Friday, 2 November 2012

Him, Me, Us


               Having a boyfriend for a housemate has enabled me to learn much about myself, him and us. Today I've spent time with Aunty/Godmother, Uncle and 3 youngest cousins (can’t say littlest as they are all taller than me now).  While we were out I left them in a charity shop while I ran off to a future brand to buy boyfriend new socks. Now this is the first time I can think of that I've bought boyfriend clothing for necessity – rather than as a present. I commented on this to Aunty when I returned after successfully purchasing socks – though still waiting to see if Boyfriend likes them. I’m now obviously in a grown up relationship!
                I've just got back from Sweden (which is what I kinda assumed today’s blog would be about) but I’m not really going to tell you about that today. When I was away though Boyfriend has had some big decisions to make – similar to deciding to take current job which is why he came housemate too while I was at Soul Survivor. This time it was the consequences of a phone call that probably happened while I was in the air to ask if he wanted to look around a house! I know he wished I’d been around this week, in the same way I feel when at Christian events and it feels like God is doing big stuff – Boyfriend is such a big part of me that he should be there. Boyfriend does seem to make big decisions about life when we aren't together – we got together after a weekend of soul searching and big questions at Tresaith – when I was having similar thoughts at a youth weekend. Like I said the interview was when I was in Stafford and now a house while I was in Sweden – maybe if I go away for longer he’ll decide to marry me!

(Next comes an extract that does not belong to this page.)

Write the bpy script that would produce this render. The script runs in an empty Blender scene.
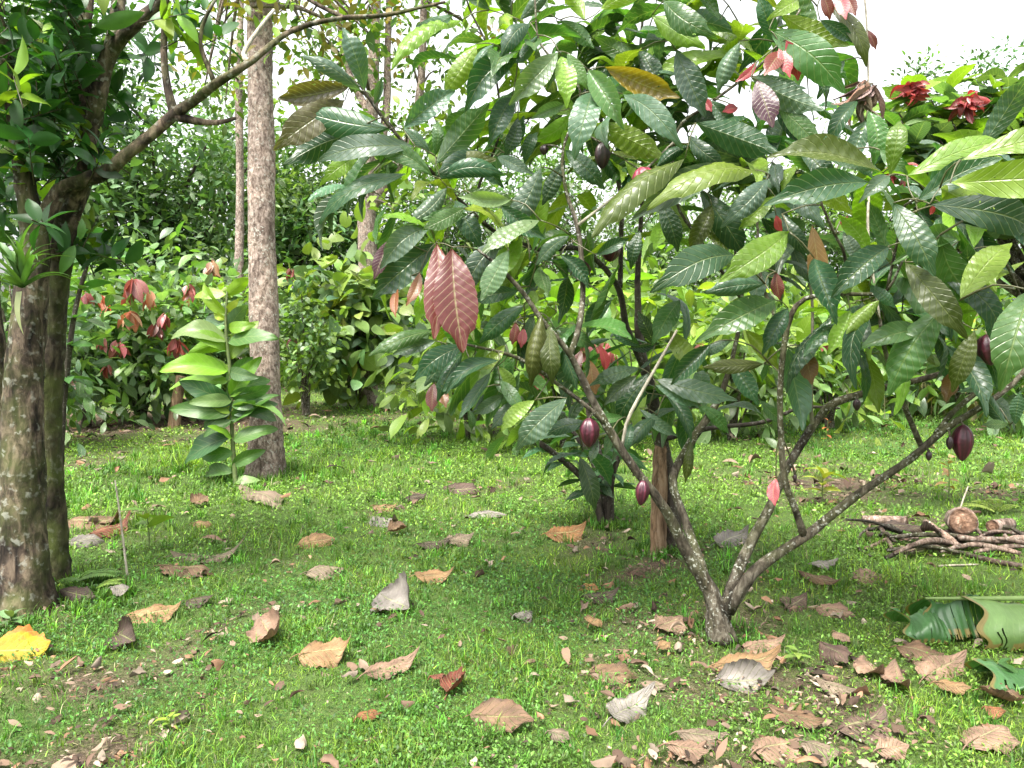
import bpy, math, random
import numpy as np
from mathutils import Vector

rng = np.random.default_rng(11)
random.seed(11)
SC = bpy.context.scene
COL = SC.collection
PI = math.pi

# ------------------------------------------------------------------ camera
F, W, H = 770.0, 1024, 768
CAMZ, PITCH = 1.5, math.atan((384 - 330) / 770.0)
FW = np.array([0, math.cos(PITCH), -math.sin(PITCH)])
UP = np.array([0, math.sin(PITCH), math.cos(PITCH)])
RT = np.array([1.0, 0, 0])
CAM = np.array([0, 0, CAMZ])
cam = bpy.data.cameras.new('camera')
cam.sensor_width = 36
cam.lens = 36 * F / W
cam.clip_start = 0.05
cam.clip_end = 2000
camo = bpy.data.objects.new('camera', cam)
camo.location = CAM
camo.rotation_euler = (PI / 2 - PITCH, 0, 0)
COL.objects.link(camo)
SC.camera = camo


def height(x, y):
    x = np.asarray(x, float); y = np.asarray(y, float)
    return (0.03 * np.sin(0.9 * x + 1.3) * np.sin(0.8 * y + .4) + 0.015 * np.sin(2.3 * x + .7 * y)
            + 0.012 * np.sin(3.1 * y - 1.9 * x + 2) + 0.008 * np.sin(6.1 * x + 4.3 * y))


def at(px, py, d):
    """point of the place seen at a pixel, d metres ahead of the lens"""
    return CAM + d * (FW + (px - 512) / F * RT - (py - 384) / F * UP)


def gp(px, py):
    """point of the ground seen at a pixel"""
    z = 0.0
    for _ in range(6):
        dv = FW + (px - 512) / F * RT - (py - 384) / F * UP
        d = (z - CAMZ) / dv[2]
        p = CAM + d * dv
        z = float(height(p[0], p[1]))
    p[2] = z
    return p


def depth_of(p):
    return float(np.dot(np.asarray(p) - CAM, FW))


def nrm(a):
    a = np.asarray(a, float)
    return a / np.maximum(np.linalg.norm(a, axis=-1, keepdims=True), 1e-9)


def sines(seed, n=7, f0=0.5, f1=2.5):
    r = np.random.default_rng(seed)
    ang = r.uniform(0, 2 * PI, n); f = r.uniform(f0, f1, n); ph = r.uniform(0, 6.3, n)
    def fn(x, y):
        s = 0
        for a, k, p in zip(ang, f, ph):
            s = s + np.sin(k * (np.cos(a) * x + np.sin(a) * y) + p)
        return s / math.sqrt(n / 2)
    return fn


# ------------------------------------------------------------------ materials
def new_mat(name):
    m = bpy.data.materials.new(name)
    m.use_nodes = True
    nt = m.node_tree
    nt.nodes.clear()
    return m, nt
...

                We had a very weekendy weekend a couple of weeks ago. Saturday started with a mad rush to find a postbox to send my Grandad a 70th birthday card. The afternoon included a trip to the supermarket, a diy shop and a fabric shop, and boyfriend cleaned the kitchen.
                I’m very lucky to have a boyfriend who puts up with my stress, last night my car wasn't starting and he just sat there rubbing my back and offering me garlic bread! I love being an ‘us’ with him. It’s funny for years we've mocked our friends who have lived near each other who couldn't cope with a few days apart and I don’t think we have turned into them, but it was very nice to be back in his arms yesterday after just 80ish hours apart. It will be interesting to find a new normal with him living nearby but not just in the other room. Living together has taught me a lot about us, it’s made me even more certain that boyfriend is the one I want to spend my life with.  We complement each other, him chopping, me cooking, him washing up, me putting away, though we are both messy – he blames me, but if it really bothered him he’d tidy it! I’m bossy and he’s dealing with that, he’s laid back and I’m dealing with that. I’ve learnt he can’t do mornings, so not to expect breakfast in bed, he’s learnt that when I’m tired I’m no use to anyone, not to annoy me when I’m driving and I've learnt not to bother moving the shower head any lower cos it’s just a waste of time. He has though come round to my way of putting the toilet paper on the holder.
                It’s going to be strange when he’s moved out, living alone again, but this time I know it’s not forever, cos one day we’ll move in together, for good.